[TASK REQUIREMENTS] Repeat exactly the lines from the start of the material below up to and including the "from mathutils import Vector, Matrix" line.

========

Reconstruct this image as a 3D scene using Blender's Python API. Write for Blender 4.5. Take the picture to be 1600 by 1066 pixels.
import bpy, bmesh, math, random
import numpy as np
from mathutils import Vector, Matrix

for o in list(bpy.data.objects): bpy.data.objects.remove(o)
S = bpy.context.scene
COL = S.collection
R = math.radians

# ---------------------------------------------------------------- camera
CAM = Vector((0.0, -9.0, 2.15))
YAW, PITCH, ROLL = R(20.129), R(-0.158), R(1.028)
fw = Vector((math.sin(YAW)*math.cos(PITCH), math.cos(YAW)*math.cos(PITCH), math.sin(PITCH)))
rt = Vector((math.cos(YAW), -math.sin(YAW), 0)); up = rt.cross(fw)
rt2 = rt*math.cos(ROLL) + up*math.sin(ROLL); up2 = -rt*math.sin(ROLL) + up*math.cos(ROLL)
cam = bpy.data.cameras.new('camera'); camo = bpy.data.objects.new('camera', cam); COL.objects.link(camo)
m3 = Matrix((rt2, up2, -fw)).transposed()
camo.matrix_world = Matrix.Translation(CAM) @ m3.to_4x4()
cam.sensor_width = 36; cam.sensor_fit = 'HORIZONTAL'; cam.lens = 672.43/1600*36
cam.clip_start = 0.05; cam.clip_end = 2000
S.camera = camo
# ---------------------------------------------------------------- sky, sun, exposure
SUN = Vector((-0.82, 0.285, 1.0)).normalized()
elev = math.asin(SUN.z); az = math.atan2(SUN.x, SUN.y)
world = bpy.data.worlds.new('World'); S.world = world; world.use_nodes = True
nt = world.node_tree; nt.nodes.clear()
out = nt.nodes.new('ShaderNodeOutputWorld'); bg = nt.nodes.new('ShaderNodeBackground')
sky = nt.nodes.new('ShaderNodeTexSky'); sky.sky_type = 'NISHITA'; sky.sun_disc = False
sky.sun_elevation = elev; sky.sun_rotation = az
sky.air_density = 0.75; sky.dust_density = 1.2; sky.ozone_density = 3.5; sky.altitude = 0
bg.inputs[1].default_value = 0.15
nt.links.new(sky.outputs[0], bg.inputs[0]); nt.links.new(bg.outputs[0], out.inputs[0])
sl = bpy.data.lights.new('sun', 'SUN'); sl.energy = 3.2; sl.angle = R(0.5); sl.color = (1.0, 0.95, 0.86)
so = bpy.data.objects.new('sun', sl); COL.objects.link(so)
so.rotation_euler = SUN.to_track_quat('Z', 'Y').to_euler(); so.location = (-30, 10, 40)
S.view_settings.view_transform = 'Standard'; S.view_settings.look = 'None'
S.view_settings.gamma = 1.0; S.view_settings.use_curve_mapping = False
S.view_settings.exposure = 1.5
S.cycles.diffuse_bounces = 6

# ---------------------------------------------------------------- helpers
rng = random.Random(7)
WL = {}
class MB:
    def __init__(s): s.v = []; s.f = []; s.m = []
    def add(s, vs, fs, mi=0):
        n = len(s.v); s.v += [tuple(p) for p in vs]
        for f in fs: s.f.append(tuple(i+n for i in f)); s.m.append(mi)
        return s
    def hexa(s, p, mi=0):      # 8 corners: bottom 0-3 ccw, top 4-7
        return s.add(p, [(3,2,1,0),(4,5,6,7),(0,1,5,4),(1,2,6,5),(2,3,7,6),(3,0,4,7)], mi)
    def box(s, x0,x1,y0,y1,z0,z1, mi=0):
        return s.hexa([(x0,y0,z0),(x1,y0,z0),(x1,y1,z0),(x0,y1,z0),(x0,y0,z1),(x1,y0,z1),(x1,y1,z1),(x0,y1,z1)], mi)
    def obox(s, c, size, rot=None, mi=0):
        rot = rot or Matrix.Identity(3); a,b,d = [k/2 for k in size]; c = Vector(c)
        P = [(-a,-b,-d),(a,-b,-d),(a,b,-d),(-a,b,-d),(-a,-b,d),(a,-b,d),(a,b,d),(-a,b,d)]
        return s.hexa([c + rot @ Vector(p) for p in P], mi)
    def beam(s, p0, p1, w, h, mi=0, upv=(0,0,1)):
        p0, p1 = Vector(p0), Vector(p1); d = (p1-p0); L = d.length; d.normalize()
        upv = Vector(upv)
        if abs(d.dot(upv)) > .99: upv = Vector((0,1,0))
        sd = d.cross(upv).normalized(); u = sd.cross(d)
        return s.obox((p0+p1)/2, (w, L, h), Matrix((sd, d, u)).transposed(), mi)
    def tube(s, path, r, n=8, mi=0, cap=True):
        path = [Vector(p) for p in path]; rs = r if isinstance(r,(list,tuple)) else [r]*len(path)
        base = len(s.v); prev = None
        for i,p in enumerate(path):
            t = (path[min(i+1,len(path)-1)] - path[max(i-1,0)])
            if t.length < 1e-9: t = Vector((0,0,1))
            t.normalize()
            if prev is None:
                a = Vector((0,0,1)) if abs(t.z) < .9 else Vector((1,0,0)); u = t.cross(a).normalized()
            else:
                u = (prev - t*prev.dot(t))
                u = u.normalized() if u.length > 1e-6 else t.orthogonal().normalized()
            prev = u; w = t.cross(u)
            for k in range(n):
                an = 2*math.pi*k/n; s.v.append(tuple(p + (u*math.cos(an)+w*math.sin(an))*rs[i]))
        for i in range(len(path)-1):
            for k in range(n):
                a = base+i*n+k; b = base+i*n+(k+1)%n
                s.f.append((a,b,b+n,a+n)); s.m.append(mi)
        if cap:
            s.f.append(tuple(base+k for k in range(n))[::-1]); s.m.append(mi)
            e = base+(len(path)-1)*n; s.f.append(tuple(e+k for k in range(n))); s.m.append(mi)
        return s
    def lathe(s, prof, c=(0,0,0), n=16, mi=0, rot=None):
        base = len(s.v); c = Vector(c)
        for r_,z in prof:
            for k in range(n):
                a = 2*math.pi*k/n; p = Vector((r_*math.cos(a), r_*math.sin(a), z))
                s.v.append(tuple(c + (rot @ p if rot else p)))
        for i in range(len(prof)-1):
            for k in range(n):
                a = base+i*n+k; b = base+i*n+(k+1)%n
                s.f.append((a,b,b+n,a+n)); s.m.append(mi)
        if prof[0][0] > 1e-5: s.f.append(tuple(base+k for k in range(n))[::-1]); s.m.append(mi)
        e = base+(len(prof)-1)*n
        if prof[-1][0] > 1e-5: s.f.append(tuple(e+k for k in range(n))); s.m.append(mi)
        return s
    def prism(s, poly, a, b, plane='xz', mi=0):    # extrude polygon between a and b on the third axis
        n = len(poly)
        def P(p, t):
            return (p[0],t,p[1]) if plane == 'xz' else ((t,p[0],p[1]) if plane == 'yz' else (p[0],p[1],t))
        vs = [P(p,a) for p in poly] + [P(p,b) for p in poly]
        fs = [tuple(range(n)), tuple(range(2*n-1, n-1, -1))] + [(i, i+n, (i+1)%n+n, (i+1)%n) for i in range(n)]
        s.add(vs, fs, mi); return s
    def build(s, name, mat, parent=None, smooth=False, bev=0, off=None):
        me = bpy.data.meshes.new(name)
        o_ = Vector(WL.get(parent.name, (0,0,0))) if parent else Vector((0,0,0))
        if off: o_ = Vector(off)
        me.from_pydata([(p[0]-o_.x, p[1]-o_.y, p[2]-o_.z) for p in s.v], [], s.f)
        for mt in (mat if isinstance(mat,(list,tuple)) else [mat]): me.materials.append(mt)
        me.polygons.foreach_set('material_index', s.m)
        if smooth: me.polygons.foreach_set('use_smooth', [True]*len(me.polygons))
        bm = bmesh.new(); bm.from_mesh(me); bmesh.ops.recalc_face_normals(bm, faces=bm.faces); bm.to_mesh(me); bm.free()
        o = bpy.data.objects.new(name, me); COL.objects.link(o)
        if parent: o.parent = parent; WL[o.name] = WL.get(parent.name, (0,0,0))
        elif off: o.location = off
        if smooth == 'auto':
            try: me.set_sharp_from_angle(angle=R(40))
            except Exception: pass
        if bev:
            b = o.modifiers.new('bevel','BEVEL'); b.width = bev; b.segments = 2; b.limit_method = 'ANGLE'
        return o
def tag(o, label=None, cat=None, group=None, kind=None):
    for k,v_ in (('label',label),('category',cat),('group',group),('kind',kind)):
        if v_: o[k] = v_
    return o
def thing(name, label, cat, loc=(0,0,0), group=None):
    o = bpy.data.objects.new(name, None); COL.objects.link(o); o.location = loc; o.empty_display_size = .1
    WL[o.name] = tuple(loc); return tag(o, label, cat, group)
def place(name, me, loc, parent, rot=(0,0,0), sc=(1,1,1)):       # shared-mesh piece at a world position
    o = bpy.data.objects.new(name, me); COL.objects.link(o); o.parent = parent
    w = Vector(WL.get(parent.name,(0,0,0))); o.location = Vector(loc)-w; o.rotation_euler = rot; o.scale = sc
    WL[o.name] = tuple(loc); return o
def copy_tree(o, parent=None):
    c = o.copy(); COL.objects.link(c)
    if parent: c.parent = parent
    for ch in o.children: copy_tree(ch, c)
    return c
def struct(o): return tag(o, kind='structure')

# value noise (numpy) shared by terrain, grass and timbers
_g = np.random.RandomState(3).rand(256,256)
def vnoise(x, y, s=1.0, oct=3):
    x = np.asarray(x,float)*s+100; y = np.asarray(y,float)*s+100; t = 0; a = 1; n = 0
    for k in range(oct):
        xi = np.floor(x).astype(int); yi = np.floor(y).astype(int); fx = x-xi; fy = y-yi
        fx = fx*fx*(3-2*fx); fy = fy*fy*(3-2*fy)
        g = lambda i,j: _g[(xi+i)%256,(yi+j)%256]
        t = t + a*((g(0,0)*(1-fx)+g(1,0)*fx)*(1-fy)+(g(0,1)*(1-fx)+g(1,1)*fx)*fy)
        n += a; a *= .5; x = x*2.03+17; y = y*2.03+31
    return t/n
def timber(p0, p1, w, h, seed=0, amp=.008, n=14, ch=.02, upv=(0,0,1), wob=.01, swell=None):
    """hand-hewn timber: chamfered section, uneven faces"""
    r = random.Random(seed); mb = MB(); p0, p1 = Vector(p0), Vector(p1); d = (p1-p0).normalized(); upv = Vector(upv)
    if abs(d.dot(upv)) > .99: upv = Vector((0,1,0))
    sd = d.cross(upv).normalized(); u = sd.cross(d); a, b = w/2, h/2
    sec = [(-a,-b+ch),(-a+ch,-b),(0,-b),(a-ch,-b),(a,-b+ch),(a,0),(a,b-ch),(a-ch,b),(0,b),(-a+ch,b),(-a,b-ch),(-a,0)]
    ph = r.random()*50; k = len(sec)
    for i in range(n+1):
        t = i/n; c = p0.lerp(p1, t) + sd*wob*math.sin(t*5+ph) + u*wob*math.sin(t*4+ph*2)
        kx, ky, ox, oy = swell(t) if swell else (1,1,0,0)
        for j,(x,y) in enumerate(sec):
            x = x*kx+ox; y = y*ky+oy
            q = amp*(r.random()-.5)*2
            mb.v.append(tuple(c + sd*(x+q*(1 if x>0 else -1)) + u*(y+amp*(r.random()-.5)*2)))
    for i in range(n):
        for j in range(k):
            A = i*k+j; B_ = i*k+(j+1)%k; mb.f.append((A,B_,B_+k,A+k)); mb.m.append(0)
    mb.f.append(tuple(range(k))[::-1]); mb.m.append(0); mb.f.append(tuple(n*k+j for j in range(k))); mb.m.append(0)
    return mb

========

[CORRECT RESPONSE]
Reconstruct this image as a 3D scene using Blender's Python API. Write for Blender 4.5. Take the picture to be 1600 by 1066 pixels.
import bpy, bmesh, math, random
import numpy as np
from mathutils import Vector, Matrix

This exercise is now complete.